Есть и зарубежные фильмы, которые меня поразили. Когда я учился в аспирантуре, я посмотрел японский фильм «Легенда о Нараяме». Я ехал в библиотеку, чтобы поработать, думал, что быстренько посмотрю первый сеанс и все успею. Но этот фильм меня настолько ошарашил! Те, кто остался, выходили оттуда другими людьми. Я не смог в библиотеку пойти, вернулся домой и уснул. Там показаны настолько сильные взаимоотношения, семейные ценности, чувства, которые переживают люди! Я потом еще несколько раз ходил на этот фильм.

Вы столько лет работаете в одной сфере. Как в таком случае избежать «выгорания»?

Связь с искусством — это спасение, конечно, это очень помогает. Равно как и круг друзей не ограничивается только профессиональной сферой, потому что это, наверно, превратилось бы в педсовет на выезде. У нас в компании и железнодорожники, и артисты, и музыканты — кого только нет.

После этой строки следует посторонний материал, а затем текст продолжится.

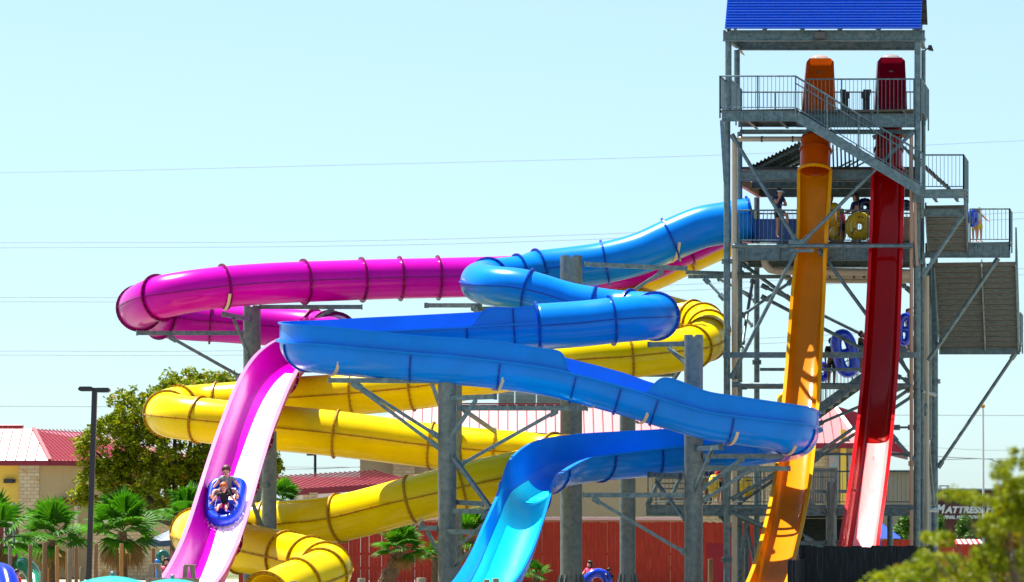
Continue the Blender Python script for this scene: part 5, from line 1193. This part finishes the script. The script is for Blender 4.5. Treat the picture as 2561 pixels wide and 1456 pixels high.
hB = 1.5
org = rc-fwd*.42+up_*.14+up_*(-.02)
rt = seat_rot(.30); person('boy with brown hair shouting, sitting at the back of the blue raft', org-rt@(V(0, 0, .49)*hB), hB, 0, sit(.60, .21, .36, .47), 'skin_pale', M['rash'], cloth('navy_shorts', (.01, .02, .07)), (.07, .02, .012), tilt=rt, face=True, head=1.28)
hG = 1.32
org = rc+fwd*.18+up_*(.02)
rt = seat_rot(.34); person('small red-haired child in pink shorts laughing at the front of the raft', org-rt@(V(0, 0, .49)*hG), hG, 0, sit(.58, .085, .40, .50, .26), 'skin_pale', cloth('black_vest', (.008, .012, .014)), cloth('pink_shorts', (.85, .02, .22)), (.50, .11, .02), tilt=rt, face=True, head=1.28)
# spray under the raft
M['spray'] = mat('water_spray', (.80, .72, .86), .25, spec=.8)
k = MB(); rnd = random.Random(4)
for i in range(420):
    a = rnd.gauss(0, .26); b = .66+abs(rnd.gauss(0, .22))*(1.3-abs(a)*1.2); p = rc+s2*a+fwd*b; 
    z = -math.sqrt(max(.01, (r_-.04)**2-a*a))-(-(r_-.30)); q = rnd.uniform(.006, .018)
    k.ball(p+up_*(z+rnd.uniform(.0, .07)), q, 5, 3, (1, 1.3, 1))
tag(solo(k, 'water_spray', M['spray'], 'white water splashing below the blue raft on the magenta drop', 'spray'), kind='stuff')
# --- people on the tower
def Tp(x, y, v): return T(x, y, v)
def stand(label, x, yfeet, v, h, yaw=0, **k): return person(label, T(x, yfeet, v), h, yaw, **k)
navy = cloth('navy_polo', (.01, .03, .12)); blackc = cloth('black_cloth', (.008, .008, .01)); redc = cloth('red_cloth', (.55, .01, .02)); pinkc = cloth('pink_cloth', (.65, .08, .16)); greyc = cloth('dark_grey_cloth', (.05, .05, .05))
person('attendant in a white visor and navy polo sitting on the platform railing, hand on chin', T(1946, 606, 1.9)+V(0, 0, -.02), 1.68, .5, dict(
    pel=(0, -.02, .60), spi=(0, -.02, .69), che=(0, 0, .79), nec=(0, .01, .875), chin=(0, .05, .912), hed=(0, .05, .955), crn=(0, .04, .995), sL=(-.10, .0, .86), sR=(.10, .0, .86), eL=(-.13, .08, .72), wL=(-.02, .13, .72), eR=(.12, .12, .745), wR=(.04, .12, .88),
    hL=(-.05, .0, .585), hR=(.05, .0, .585), kL=(-.07, .20, .52), aL=(-.10, .18, .29), tL=(-.11, .25, .26), kR=(.06, .08, .38), aR=(.06, .05, .14), tR=(.06, .12, .09)), 'skin', navy, blackc, (.015, .01, .008), cap=cloth('white_visor', (.75, .75, .78)))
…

Я думаю, что это разнообразие, которое нас объединяет, помогает в трудной ситуации, помогает сохранить психическое здоровье.

А вы любите путешествовать? Есть города и страны, которые, так сказать, запали в душу?

С отпусками у меня плохо: часто выпадало так, что летом я оставался в институте. Но в любом случае, у меня всегда была возможность хоть ненадолго сменить место нахождения. Я люблю Москву. Меньше — Санкт-Петербург, это не мой город, он мне чужой, хоть и понимаю его значение и его красоту. Но мне нравится гулять по Москве, по улочкам тихим, по музеям — очень люблю Пушкинский музей и Третьяковку. Нравится бывать и в других странах, но за рубеж я обычно пытаюсь уехать в канун своего дня рождения. В какой-то свой юбилей, например, я уехал в Италию, особо не афишировал. Вернулся, а друзья спрашивают: «Колись, с кем ты отмечал день рождения?». А я отвечаю: «Ну, с одной стороны у меня был Рафаэль, с другой — Микеланджело, еще Караваджо там где-то». «Ты что, в психбольнице среди них Наполеоном был?»...

Или, скажем, Израиль — туда я ездил прикоснуться к истории, так сказать, пройти дорогами Христа. Назарет, Вифлеем... Когда я был в Израиле, там разразилась снежная буря. Представьте, 15 февраля, и небо потемнело, все заволокло, молния рассекает небо, гром гремит — и сыпется снег. Дороги все закрыли — это стихийное бедствие для Израиля. Еще мне очень хотелось посетить Музей холокоста в Иерусалиме. Там есть зал детей. Неприметный такой разъем в скале, входишь — и даже не сразу понимаешь, куда попал. Такое ощущение, что ты где-то среди звезд плывёшь, и раздается только где-то издалека имя — предположим, «Сара Бернар, три года, расстреляна в Житомире», звучат эти имена, эти судьбы...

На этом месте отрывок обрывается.